January - Counter-offensive by United Nations forces in Korea.
February – The campaign to suppress counter-revolutionaries in mainland China begins.
March - United Nations forces capture Seoul.
April - Douglas MacArthur dismissed by Harry Truman as commander of United Nations forces in Korea. MacArthur wants to expand the Korean war into China.
April - Communists launch major offensive in Korea.
April - Beijing government begins to take over foreign companies in mainland China.
May - The U.S. Military Assistance and Advisory Group is established in Taipei. Non-military aid to the Republic of China would last until 1964.
May – Tibetan delegation signs a seventeen-point agreement with Beijing: Beijing promises not to change the political or religious systems in Tibet, and the Tibetans agree to accept Beijing’s sovereignty.
May - Communist offensive in Korea ends with heavy loses.
May - The United Nations imposes an embargo of strategic imports to the People's Republic of China.
June - Ceasefire in Korea.
June - Second stage of a three-stage land reform in Taiwan: sale of public land to tenant farmers.
July – Panmunjom peace negotiations begin in Korea. Negotiations would last two years while fighting continues.
July - The household registration system begins in mainland China.

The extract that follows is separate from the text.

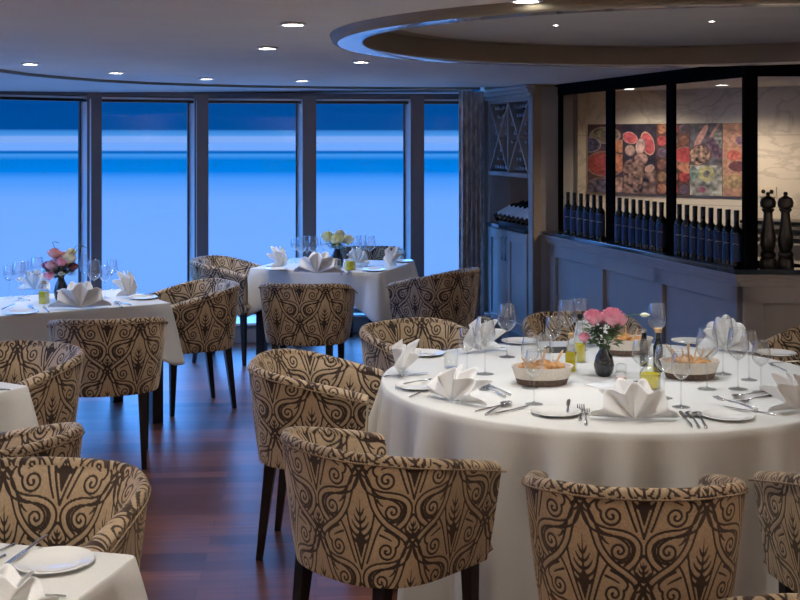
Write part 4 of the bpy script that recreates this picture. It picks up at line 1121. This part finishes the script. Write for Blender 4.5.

September – Conference on a peace treaty with Japan held in San Francisco. Japan renounces its rights to Taiwan. However, Taiwan is not returned to China as specified at the Yalta and Cairo conferences. The treaty is signed by neither the Beijing nor the Taipei governments.
December - In mainland China, the Three-Anti campaign is launched against corruption, waste, and bureaucracy.
December - In Taiwan, first election held for the Taiwan Provincial Assembly.